I had earlier recommended Ziegler's essay where (on pages 147-151) he helpfully pointed out problems with the unionistic Kolb-Wengert edition of the Book of Concord.  However Ziegler also distressingly quotes Hermann Sasse (à la Sasse?) to judge (and criticize) the "LCMS", sometimes known as the "Missouri Synod"... but which Missouri Synod is being judged?  The old (German) Missouri Synod or the new English LC-MS?

So I am compelled to address the last section (last 5 pages, pages 160-165) in Ziegler's 2002 essay.  In the following review I use the following terms:
  • "LCMS", "LC-MS", "Lutheran Church-Missouri Synod", "new English LC-MS" == today's English LC-MS, definitely not the old (German) Missouri Synod
  • "old Missouri", "old (German) Missouri Synod", sometimes "Missouri Synod" == old (German) Missouri Synod
  • "Missouri Synod" == may refer to either the old (German) Missouri Synod or today's English LC-MS depending on the context
The following is my review comprising comments in red font interspersed with the full original text in black font.  In the beginning, I placed my comments in line with the text in square brackets [], but later I broke into the essay's text with ellipses (...) and line breaks to insert longer comments, again in red text.  All of Ziegler's original essay text (pgs 160-165) is in black font, and justified left and right.  Much of it includes my highlighting in yellow or blue of significant wording.  The blue highlighting indicates the wording that especially offended me, and caused a lot of "red ink".  I have retained page numbering and footnotes so readers can follow Ziegler's original essay as I make comments.
==>> Many hyperlinks have been added for reference and should be helpful for anyone (like me) who is not familiar with some of the things mentioned.
- - - - - - - - - - - - - - -  Part 5a - - - - - - - - - - - - - - - - 
The New Translation of the Book of Concord:
Closing the barn door after...
Roland F. Ziegler
(CTQ, April 2002, pages 145-165 - reviewed pages 160-165)
1) Introduction; 2) The Text of the Book of Concord - (pgs 145-151)
These sections are informative, and in several ways defend the Lutheran Book of Concord against deceptive practices by modern attempts to take away the foundational text.  I found out that the "Göttingen edition" from Germany in 1930 was a travesty against the true Book of Concord (page 149).  (Reference info.)
3) The Relevance and Authority of the Book of Concord
in the latest Ecumenical Dialogues - (pgs 151-160)
This section is also informative and helpful in pointing out the importance of the Book of Concord.  Ziegler even mentions Franz Pieper (page 155) as correctly rejecting a "Reformed calumny" concerning the Lord's Supper.

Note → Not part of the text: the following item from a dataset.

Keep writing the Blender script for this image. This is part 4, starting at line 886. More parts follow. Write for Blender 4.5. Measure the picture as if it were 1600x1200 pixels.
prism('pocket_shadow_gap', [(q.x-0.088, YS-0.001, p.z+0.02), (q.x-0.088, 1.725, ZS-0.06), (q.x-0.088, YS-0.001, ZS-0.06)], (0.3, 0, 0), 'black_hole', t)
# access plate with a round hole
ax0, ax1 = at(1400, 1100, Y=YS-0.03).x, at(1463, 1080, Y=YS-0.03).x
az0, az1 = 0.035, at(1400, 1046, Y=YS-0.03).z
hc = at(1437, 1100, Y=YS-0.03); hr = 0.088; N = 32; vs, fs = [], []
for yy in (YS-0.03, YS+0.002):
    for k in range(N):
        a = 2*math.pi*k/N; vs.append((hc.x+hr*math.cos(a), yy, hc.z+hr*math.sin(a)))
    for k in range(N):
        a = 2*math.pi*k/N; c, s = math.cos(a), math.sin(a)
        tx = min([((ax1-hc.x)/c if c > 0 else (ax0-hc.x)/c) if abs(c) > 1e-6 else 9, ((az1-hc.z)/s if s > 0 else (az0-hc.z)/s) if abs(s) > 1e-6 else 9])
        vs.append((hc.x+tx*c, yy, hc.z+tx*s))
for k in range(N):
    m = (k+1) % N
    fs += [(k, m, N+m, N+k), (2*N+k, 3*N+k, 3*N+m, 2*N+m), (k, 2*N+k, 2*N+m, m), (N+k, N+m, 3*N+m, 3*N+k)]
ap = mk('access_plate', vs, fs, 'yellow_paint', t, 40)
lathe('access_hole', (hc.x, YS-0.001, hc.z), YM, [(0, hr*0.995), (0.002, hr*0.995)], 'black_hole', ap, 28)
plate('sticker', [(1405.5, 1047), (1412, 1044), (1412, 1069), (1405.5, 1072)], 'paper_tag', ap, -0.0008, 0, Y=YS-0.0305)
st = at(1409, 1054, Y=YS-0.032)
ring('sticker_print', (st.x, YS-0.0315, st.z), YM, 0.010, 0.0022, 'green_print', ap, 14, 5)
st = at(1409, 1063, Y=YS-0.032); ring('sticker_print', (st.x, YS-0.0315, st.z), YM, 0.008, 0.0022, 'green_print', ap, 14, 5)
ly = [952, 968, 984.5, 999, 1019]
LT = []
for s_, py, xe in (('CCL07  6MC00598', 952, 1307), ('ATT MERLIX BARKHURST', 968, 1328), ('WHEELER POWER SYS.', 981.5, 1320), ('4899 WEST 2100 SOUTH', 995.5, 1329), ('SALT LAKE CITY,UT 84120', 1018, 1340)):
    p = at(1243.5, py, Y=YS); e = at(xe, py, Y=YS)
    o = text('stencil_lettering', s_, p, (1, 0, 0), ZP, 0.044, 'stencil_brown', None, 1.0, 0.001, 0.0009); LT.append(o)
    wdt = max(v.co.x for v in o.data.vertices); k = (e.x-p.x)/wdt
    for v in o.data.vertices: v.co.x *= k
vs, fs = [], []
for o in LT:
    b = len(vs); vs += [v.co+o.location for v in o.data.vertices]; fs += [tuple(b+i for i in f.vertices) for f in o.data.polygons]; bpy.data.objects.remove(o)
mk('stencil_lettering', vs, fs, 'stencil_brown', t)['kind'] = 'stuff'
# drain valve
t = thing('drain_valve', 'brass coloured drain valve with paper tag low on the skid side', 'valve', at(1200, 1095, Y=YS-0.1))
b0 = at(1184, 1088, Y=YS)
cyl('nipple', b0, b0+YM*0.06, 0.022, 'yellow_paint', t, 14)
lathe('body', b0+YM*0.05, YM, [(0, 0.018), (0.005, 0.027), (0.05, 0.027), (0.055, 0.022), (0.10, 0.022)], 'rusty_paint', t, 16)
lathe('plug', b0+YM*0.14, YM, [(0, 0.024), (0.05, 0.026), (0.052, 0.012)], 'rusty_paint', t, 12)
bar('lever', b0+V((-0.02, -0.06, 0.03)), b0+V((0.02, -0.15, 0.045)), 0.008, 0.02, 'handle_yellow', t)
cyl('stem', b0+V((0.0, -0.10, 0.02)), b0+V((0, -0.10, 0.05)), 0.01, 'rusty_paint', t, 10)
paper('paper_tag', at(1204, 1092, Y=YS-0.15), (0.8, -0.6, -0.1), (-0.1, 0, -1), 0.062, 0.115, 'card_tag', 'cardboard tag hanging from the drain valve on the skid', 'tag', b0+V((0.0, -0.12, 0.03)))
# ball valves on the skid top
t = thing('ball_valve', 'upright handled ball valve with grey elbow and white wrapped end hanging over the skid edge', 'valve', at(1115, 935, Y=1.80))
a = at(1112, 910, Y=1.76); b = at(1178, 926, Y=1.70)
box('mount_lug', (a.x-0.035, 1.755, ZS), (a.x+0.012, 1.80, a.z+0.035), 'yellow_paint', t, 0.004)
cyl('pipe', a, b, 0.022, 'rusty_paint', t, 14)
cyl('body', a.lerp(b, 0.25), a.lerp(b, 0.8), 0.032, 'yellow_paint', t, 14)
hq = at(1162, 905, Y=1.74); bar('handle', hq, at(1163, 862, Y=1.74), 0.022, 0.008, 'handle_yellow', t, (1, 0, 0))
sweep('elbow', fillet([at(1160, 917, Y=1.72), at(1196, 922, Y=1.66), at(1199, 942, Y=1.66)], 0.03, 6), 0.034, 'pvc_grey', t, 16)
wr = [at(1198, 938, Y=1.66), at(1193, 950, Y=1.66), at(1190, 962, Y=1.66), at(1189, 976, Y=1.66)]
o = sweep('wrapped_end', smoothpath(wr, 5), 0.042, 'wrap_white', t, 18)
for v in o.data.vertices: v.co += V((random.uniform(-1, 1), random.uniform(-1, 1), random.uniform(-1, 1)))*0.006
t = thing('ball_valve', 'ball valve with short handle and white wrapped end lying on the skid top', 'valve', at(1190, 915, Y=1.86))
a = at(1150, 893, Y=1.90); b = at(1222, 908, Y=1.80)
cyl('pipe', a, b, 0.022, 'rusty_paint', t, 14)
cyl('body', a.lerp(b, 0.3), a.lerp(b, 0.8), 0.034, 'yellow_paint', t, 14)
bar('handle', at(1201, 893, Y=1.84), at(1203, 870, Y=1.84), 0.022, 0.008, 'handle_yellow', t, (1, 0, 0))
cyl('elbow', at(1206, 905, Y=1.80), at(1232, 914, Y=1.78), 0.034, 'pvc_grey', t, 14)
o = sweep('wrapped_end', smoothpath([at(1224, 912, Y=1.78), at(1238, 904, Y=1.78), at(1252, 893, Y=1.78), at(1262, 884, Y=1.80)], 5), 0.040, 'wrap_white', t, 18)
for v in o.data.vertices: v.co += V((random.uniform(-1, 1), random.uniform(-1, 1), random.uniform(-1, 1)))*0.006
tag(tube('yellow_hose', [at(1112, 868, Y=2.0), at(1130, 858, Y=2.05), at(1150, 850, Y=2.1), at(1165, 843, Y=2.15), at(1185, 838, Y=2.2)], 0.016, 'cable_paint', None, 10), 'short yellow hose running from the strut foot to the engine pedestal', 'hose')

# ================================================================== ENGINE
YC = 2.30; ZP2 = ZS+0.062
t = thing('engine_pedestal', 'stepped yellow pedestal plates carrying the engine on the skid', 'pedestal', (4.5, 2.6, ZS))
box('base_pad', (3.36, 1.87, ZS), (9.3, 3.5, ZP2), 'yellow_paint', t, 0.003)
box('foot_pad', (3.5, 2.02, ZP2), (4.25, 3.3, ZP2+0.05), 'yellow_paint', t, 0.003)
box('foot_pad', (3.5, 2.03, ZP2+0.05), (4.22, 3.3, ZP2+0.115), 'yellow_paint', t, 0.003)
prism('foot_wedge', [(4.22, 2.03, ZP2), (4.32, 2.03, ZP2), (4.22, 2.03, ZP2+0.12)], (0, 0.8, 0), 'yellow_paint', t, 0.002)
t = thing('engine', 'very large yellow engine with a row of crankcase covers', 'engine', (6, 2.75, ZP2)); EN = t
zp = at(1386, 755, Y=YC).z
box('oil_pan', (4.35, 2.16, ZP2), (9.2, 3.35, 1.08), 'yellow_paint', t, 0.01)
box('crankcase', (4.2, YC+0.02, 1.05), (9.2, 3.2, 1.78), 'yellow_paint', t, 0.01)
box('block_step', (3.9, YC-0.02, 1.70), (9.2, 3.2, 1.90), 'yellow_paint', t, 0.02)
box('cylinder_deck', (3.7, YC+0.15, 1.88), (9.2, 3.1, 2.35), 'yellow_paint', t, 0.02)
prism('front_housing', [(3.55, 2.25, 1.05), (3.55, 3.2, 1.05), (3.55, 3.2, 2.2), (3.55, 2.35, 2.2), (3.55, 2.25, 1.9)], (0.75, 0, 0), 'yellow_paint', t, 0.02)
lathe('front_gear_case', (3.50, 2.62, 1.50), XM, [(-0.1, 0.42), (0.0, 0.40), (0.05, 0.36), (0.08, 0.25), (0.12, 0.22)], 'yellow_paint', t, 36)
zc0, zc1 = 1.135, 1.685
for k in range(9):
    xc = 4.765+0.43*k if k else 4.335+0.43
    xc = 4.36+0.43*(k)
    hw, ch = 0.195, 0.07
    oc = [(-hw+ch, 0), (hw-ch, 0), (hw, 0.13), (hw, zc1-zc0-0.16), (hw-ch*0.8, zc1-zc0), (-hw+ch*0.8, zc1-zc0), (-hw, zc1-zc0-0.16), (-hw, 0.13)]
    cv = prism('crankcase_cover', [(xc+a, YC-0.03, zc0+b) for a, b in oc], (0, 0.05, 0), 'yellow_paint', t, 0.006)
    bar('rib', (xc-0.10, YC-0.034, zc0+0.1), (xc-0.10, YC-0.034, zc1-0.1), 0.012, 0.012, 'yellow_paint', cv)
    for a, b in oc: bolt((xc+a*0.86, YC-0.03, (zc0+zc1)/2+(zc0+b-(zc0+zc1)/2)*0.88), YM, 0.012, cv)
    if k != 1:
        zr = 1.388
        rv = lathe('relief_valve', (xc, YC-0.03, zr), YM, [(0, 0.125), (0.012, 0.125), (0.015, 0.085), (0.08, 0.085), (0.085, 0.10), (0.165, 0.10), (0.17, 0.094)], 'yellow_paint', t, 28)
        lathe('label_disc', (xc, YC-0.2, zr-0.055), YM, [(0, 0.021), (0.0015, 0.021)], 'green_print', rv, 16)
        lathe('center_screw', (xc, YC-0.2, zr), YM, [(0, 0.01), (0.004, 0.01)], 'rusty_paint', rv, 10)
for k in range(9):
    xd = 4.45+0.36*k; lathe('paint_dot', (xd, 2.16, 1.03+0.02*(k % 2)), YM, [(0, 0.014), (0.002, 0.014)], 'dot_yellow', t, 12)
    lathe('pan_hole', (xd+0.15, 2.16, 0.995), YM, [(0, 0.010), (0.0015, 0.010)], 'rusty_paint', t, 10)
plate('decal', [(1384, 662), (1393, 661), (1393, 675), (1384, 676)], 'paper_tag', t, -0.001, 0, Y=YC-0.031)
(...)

Now Ziegler gets close to home with a commentary on his own LCMS:
Page 160
4) The Confessions in the LCMS
This summary may not be surprising to many. The Lutheran Church-Missouri Synod was not a part of A Common Calling, although she participated in the foregoing Lutheran-Reformed dialogues. [Oh? Why did the LCMS participate in such a dialogue with the old ELCA and Reformed?  Does the LCMS consider it to be their duty to participate at every religious dialogue?  Yes... No?  Is there no reason to "dialogue" with today's ELCA?]  Dissenting statements and abstentions in votes showed the increasing cleave between the Lutheran Church in America, the American Lutheran Church, and the Association of Evangelical Lutheran Churches on the one hand, and the LCMS on the other. Nevertheless, in the first round of

Page 161
dialogue, whose results were published in Marburg Revisited, LCMS participants Martin Franzmann and Herbert Bouman did not object to the following statement: "As a result of our studies and discussions we see no insuperable obstacles to pulpit and altar fellowship and, therefore, we recommend to our parent bodies that they encourage their constituent churches to enter into discussions looking forward to intercommunion and the fuller recognition of one's another ministry."45 [That is interesting, Prof. Ziegler.  Two high ranking representatives of the LCMS agreed to fellowship with the the forerunners of the ELCA.  Isn't that essentially what today's LC-MS is... a church body of one spirit with the ELCA?  No?]
The resolution passed at the last convention of the LCMS, which declares that she no longer regards the ELCA to be an orthodox church demonstrates the growing chasm between the two largest Lutheran bodies in the United States. [OK, so you say the LCMS is not of one spirit with the ELCA, don't you Prof. Ziegler?]   A characteristic feature of orthodoxy is to teach the faith once delivered to the saints, as it is taught and confessed by the church, which includes the Book of Concord. [Very good, Prof. Ziegler]  But what about the LCMS?  [So how is Ziegler going to judge the mess that today's LCMS is in?]  Do we have the right to be self-congratulatory? To ask the question is, of course, to negate it. By saying that I do not want to deprecate in any way all the faithful Christians, congregations, and pastors who sincerely uphold the confessions in the LCMS. The LCMS has been a beacon of Lutheran orthodoxy, [Oh??  Is that right?  But you just gave evidence above that 2 professors (Franzmann & Bouman) of the LCMS were of one spirit with the forerunners of the ELCA... how can you make this statement –"a beacon of Lutheran orthodoxy" in light of this?]  and it is the largest church left in which heresy has not been declared to be official doctrine or expression of a healthy pluralism[This sentence is difficult to fathom... what does it mean "or expression of a healthy pluralism"?  And who does Ziegler credit that no "heresy" has been declared as "official doctrine"?  And what does Ziegler say about a prominent St. Louis professor (Theodore Graebner) in 1939 saying that the Missouri Synod doctrine of Justification was no different than the forerunners of the ELCA?  Will Ziegler lean on the fact that Graebner's statement was not "official doctrine"?]  But, coming from somebody from the outside, these remarks might be allowed. [Certainly! I would love to hear Ziegler's comments "from the outside" (Germany), especially with his good essay presenting Walther's theology for his Bi-centennial celebration.]  There are also problems in the LCMS, and they did not originate in the sixties nor were they caused by the baby boomers.
So... just who is Ziegler going to consult as his source to find fault in the LCMS?
Hermann Sasse ...
Oh no... Hermann Sasse?!  Hermann Sasse is to be Ziegler's reference to judge the LCMS??  I see now who I am going to have to contend with – an LCMS "à la Sasse".